(Records from a dataset)
= = =
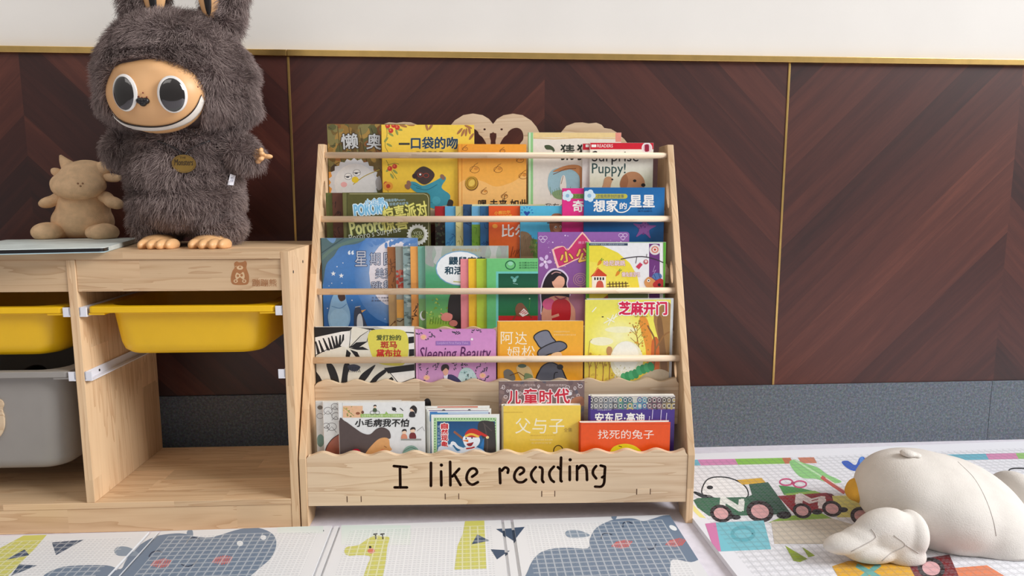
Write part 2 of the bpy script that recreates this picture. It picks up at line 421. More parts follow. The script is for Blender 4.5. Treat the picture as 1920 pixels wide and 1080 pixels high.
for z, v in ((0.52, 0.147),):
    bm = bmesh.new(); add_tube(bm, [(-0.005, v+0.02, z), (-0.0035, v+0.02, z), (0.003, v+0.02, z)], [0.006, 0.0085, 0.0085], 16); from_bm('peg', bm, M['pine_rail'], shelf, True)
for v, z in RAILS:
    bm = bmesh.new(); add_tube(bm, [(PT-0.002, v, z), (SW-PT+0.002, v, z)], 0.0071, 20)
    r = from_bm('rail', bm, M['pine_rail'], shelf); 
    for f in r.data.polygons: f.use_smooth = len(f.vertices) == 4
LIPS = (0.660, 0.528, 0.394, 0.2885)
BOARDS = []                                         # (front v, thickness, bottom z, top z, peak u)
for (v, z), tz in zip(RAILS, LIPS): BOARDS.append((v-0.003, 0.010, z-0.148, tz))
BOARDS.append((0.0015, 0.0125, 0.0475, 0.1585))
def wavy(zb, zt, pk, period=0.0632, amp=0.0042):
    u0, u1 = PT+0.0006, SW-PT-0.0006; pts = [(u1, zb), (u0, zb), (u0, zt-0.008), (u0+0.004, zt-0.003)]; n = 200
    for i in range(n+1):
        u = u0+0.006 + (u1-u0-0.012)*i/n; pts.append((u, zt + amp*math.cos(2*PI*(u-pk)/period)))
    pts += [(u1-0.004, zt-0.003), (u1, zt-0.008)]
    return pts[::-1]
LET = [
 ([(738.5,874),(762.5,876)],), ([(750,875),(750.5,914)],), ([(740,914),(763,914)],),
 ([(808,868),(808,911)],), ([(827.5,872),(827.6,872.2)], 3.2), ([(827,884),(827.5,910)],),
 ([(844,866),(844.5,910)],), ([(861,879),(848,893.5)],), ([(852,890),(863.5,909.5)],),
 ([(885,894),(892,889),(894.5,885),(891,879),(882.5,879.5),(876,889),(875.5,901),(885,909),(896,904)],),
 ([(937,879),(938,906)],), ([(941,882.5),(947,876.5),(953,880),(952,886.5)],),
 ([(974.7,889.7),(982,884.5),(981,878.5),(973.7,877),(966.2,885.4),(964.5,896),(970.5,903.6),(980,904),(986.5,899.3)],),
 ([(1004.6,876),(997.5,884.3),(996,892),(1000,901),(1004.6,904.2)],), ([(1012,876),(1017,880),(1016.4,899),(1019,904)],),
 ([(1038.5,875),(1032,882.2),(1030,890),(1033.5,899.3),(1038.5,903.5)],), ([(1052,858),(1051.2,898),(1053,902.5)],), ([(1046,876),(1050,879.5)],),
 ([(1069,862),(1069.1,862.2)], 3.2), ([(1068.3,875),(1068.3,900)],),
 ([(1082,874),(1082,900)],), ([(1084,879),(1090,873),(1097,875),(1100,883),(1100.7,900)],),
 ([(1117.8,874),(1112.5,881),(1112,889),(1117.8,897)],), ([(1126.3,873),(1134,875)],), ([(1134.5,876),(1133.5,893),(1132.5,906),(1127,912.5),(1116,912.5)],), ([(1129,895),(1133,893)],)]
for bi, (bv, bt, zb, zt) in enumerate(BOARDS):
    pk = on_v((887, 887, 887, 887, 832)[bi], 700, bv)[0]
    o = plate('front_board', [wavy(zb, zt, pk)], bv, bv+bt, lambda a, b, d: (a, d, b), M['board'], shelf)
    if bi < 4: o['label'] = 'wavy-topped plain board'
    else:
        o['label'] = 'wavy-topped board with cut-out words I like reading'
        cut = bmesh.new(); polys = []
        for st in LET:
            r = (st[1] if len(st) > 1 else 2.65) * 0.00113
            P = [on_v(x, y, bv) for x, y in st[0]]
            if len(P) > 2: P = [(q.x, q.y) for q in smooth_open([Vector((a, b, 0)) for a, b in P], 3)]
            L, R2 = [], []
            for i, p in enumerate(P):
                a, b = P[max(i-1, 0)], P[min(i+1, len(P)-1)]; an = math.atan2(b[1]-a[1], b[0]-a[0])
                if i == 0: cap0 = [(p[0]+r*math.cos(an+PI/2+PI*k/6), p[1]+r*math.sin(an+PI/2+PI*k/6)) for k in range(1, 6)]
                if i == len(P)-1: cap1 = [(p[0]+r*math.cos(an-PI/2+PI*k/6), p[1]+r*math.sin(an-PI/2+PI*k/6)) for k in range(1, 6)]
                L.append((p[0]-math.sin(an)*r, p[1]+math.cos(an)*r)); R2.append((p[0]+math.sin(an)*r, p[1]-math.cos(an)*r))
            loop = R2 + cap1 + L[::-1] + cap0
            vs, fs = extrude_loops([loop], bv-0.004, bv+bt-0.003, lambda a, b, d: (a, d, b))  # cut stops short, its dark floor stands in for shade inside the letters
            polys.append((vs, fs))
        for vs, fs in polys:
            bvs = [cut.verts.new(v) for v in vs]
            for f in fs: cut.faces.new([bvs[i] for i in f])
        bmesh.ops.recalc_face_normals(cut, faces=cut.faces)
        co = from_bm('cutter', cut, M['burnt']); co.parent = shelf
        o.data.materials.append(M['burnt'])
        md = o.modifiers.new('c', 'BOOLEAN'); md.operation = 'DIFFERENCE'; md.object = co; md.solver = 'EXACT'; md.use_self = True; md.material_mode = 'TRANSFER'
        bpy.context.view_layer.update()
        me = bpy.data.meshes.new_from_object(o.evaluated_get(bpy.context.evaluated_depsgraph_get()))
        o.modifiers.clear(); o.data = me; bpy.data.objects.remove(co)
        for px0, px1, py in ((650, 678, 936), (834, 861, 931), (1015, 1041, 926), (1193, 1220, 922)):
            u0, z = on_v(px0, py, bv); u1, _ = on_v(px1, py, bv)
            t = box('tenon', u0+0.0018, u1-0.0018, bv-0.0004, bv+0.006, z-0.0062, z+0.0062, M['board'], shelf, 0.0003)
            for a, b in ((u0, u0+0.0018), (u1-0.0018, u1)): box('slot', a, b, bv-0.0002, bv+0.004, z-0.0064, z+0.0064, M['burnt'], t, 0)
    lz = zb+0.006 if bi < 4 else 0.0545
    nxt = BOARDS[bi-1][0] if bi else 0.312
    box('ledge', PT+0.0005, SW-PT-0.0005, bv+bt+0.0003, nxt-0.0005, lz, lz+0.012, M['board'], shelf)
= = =
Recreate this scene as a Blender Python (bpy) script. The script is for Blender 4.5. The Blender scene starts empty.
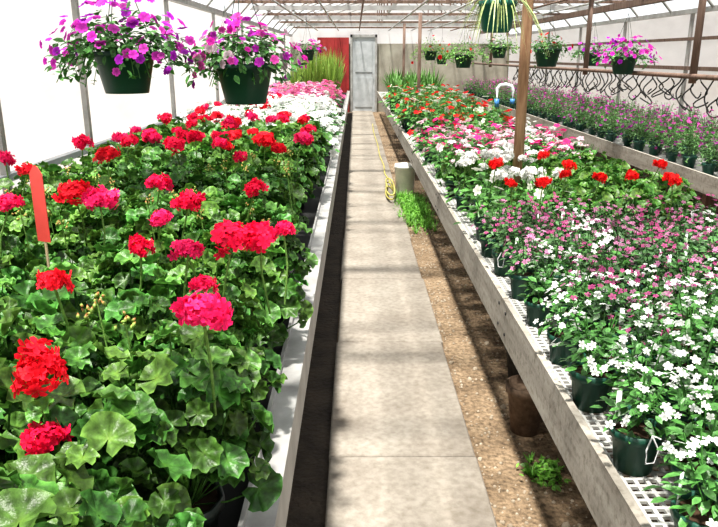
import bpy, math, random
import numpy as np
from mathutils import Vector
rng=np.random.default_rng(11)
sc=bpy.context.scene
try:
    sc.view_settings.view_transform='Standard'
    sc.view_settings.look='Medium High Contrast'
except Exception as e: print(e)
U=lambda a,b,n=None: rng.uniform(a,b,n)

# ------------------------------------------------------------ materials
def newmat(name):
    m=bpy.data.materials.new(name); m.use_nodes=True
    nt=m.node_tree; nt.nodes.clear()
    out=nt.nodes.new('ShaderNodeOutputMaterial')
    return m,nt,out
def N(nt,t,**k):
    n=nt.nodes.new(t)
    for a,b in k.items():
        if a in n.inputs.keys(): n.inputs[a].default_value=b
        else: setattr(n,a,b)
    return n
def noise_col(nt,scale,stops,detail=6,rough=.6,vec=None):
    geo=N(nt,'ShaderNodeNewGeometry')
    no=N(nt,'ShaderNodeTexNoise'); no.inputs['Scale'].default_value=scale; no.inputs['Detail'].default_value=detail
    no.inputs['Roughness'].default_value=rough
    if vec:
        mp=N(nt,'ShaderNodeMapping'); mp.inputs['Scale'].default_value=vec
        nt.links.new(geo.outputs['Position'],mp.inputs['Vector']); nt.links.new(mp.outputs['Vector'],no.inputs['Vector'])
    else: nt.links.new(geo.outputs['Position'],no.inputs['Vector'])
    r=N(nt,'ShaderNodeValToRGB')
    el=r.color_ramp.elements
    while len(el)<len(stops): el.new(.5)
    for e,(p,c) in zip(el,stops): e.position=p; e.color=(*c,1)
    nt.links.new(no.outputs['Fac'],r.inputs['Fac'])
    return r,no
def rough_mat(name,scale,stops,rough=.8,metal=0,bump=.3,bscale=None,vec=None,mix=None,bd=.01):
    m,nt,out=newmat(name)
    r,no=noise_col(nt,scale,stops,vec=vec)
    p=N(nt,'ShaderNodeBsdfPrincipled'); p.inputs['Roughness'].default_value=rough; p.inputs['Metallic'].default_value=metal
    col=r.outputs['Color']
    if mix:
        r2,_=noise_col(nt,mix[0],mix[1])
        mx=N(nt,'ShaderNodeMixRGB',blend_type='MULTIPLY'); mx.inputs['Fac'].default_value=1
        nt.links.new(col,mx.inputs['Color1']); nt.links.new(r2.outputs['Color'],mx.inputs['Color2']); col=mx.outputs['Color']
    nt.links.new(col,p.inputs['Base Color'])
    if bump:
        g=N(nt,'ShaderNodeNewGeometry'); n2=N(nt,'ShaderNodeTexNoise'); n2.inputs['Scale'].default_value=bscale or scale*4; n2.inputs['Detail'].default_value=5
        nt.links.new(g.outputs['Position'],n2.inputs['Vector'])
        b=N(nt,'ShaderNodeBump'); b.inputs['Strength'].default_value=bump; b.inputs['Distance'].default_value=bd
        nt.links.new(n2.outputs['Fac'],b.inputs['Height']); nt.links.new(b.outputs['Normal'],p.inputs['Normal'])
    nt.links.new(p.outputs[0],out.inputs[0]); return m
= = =
PROBLEM DETAILS
Set down the lines running from the one with "Recreate this scene" through the one with "U=lambda a,b,n=None: rng.uniform(a,b,n)", both ends kept, exactly and with no pictures.

TASK RESPONSE
Recreate this scene as a Blender Python (bpy) script. The script is for Blender 4.5. The Blender scene starts empty.
import bpy, math, random
import numpy as np
from mathutils import Vector
rng=np.random.default_rng(11)
sc=bpy.context.scene
try:
    sc.view_settings.view_transform='Standard'
    sc.view_settings.look='Medium High Contrast'
except Exception as e: print(e)
U=lambda a,b,n=None: rng.uniform(a,b,n)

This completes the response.